I’ve been listening to How to Do Nothing, Resisting the Attention Economy, by Jenny Odell. Instead of paying attention to the latest click-bate headlines, likes, shares, and memes, Jenny Odell invites us to pay attention to the land, to birds, to our inner lives, and to cultivate practices that
reveal (that allow us to pay attention to) the blind spots we all have. The title of the book is misleading, in that Odell is not inviting us to actually do nothing. Rather, she is inviting us to embrace the discipline of really attending to what is in and around us.
I’ve been listening to this book on my morning walks, and it’s helping me make sense of life right now. It’s less about seeing things – National Parks, historic sites, and beautiful trails. It’s more about being; being with my own discomfort, as we shift focus away from our careers, at least for the time being; it’s about being with our kids in new ways, working to minimize our reactivity to their triggering behavior while holding needed boundaries; it’s about being with Juliana in new ways, as we intentionally make time to connect, to play pickleball together, to parent together through the hard moments.
We knew all of this before we left, of course, but as we’ve been traveling, I find myself regretting all that we’re not doing and seeing, thinking “But this is a once in a lifetime trip! We should be seeing this/that/the other!” But when I spend time with our youngest – who is happy on any beach, stream, playground, or any outdoor space, really – I am reminded that this trip is not so much about seeing, as it is about being. It’s about attending to the place we are, with the things of that place. This is what Jesse and I have been telling each other: “Any place can be magical, when you pay attention. Every place has secrets, treasures, and delights to share.” Being in a place, seeing what’s actually there.

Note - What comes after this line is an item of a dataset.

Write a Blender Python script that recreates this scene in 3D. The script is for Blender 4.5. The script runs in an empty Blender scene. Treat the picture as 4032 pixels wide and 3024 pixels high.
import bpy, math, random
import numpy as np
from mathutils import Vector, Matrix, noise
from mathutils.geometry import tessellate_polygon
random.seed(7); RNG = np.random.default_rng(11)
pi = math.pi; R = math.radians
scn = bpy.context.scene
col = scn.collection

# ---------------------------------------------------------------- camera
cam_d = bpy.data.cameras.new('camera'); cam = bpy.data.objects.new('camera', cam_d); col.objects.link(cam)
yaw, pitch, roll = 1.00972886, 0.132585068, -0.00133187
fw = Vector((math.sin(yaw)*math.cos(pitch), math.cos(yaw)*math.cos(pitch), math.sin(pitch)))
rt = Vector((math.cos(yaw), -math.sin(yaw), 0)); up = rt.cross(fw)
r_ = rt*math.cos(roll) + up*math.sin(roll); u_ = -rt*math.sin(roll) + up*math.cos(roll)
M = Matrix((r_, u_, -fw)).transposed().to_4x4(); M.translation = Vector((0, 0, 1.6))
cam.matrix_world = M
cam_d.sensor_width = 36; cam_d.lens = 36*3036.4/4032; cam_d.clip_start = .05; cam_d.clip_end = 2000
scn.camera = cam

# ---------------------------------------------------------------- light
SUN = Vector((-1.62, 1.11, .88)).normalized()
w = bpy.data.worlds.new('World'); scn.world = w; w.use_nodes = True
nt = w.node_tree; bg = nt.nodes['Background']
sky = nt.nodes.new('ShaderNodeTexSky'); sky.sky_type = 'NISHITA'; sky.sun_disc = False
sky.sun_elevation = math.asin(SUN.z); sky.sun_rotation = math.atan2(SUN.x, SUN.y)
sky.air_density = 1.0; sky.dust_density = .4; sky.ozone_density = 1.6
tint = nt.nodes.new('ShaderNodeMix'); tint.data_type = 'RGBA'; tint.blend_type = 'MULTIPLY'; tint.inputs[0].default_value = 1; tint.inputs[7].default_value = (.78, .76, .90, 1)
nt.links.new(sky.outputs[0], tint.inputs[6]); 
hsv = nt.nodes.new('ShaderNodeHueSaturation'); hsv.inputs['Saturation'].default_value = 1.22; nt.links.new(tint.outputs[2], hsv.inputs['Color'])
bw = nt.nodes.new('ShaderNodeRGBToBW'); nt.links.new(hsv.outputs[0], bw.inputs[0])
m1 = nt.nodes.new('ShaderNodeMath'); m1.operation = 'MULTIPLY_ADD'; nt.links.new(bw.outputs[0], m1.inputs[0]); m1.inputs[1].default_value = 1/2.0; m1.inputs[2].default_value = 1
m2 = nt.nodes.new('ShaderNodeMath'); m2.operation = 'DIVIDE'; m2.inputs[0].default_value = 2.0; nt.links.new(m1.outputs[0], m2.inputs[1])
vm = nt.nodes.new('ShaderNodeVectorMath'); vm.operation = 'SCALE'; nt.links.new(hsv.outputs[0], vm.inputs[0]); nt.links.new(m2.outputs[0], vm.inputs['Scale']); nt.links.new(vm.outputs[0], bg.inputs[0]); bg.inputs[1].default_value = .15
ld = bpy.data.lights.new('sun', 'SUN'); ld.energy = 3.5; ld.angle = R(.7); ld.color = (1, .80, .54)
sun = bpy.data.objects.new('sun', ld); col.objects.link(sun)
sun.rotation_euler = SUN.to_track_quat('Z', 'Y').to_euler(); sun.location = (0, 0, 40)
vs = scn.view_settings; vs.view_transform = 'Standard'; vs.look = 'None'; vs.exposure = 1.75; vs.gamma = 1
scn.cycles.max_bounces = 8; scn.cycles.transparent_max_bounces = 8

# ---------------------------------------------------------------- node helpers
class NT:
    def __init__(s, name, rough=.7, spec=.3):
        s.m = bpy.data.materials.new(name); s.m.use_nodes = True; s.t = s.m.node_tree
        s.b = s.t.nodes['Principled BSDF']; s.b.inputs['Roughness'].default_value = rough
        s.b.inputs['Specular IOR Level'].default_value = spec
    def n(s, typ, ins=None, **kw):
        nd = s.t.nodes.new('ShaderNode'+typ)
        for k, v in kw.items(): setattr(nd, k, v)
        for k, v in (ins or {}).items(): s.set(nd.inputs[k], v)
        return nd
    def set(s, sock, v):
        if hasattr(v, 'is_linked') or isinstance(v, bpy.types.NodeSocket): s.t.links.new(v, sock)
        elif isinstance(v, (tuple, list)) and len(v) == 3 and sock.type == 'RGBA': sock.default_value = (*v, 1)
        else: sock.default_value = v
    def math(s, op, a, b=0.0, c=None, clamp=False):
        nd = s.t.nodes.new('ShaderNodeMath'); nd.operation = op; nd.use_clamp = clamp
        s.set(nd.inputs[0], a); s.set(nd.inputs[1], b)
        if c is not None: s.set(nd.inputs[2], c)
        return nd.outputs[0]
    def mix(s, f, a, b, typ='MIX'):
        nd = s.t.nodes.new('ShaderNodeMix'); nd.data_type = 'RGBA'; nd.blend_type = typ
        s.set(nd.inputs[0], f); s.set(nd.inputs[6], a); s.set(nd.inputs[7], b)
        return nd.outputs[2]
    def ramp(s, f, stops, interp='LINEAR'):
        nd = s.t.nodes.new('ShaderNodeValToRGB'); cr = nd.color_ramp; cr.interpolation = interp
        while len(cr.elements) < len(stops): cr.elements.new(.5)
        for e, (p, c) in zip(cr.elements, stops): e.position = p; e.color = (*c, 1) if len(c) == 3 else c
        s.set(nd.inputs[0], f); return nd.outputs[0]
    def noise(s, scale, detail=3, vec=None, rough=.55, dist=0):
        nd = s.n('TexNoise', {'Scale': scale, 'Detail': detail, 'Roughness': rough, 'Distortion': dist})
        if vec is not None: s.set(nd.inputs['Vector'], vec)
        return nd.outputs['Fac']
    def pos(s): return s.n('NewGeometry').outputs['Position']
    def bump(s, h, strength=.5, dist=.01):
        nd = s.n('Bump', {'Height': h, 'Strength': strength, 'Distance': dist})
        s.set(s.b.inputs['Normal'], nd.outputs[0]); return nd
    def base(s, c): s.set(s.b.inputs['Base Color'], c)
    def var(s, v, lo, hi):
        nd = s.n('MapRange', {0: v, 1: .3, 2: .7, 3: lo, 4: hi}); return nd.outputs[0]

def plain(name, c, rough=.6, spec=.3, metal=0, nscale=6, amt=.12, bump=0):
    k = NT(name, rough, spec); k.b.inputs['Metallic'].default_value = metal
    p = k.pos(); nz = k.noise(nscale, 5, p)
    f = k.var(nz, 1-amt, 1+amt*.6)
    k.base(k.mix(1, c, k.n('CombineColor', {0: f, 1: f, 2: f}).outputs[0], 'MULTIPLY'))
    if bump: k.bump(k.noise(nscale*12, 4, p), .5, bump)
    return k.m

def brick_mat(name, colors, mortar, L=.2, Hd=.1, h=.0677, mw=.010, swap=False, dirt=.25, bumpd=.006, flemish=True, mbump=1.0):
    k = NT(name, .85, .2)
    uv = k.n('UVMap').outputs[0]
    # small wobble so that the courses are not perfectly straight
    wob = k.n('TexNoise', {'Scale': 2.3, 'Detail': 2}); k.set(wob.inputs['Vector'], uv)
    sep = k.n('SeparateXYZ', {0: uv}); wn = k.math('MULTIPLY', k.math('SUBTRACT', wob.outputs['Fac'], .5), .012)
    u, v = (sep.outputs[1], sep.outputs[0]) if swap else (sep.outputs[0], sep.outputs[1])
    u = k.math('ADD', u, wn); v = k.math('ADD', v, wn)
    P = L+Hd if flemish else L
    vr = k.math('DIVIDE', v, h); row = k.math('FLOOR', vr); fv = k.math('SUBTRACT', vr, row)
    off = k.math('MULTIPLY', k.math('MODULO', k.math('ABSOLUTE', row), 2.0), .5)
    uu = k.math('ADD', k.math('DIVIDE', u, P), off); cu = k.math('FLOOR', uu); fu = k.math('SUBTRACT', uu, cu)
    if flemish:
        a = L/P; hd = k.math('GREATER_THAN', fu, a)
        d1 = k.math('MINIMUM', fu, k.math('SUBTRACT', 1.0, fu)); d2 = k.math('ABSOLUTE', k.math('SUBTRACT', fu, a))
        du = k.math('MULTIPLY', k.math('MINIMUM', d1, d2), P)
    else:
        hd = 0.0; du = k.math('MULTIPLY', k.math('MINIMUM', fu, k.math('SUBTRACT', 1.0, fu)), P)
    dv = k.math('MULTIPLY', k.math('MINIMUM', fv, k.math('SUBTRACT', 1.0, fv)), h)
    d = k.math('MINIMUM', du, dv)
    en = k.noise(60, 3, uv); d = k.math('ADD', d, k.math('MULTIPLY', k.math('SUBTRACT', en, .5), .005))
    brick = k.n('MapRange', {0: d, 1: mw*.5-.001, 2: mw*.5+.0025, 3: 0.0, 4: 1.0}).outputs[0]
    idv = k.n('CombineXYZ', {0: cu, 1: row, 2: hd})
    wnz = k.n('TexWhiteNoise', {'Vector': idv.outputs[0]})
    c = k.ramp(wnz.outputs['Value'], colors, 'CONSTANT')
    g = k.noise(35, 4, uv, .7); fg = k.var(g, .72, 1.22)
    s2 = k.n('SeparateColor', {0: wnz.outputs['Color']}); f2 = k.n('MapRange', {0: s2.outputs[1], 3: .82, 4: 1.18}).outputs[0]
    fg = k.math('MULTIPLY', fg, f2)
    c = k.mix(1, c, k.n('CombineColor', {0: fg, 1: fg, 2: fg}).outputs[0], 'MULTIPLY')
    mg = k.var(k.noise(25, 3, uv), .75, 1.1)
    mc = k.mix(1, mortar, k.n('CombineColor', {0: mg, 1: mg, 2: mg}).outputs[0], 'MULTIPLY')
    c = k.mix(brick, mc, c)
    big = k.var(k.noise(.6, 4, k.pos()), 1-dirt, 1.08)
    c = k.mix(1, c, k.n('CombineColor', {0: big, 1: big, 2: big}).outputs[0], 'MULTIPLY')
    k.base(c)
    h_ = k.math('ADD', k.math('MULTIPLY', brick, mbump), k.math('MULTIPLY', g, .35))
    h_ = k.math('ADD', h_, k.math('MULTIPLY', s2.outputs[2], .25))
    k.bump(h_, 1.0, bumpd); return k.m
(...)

For us, this time on the road is more challenging than my ministry at a large church, or Juliana’s work passing ideas into laws. It’s challenging because in hard times- when the kids are fighting, things are breaking, the weather is bad and/or we don’t feel well, there is nowhere to turn. We mostly don’t have the internet to turn to, or busy jobs, or another room to go to. We just have to keep turning toward ‘it’- parenting, being a family, this life, being present in all its wonders and struggles – that is the challenge and joy.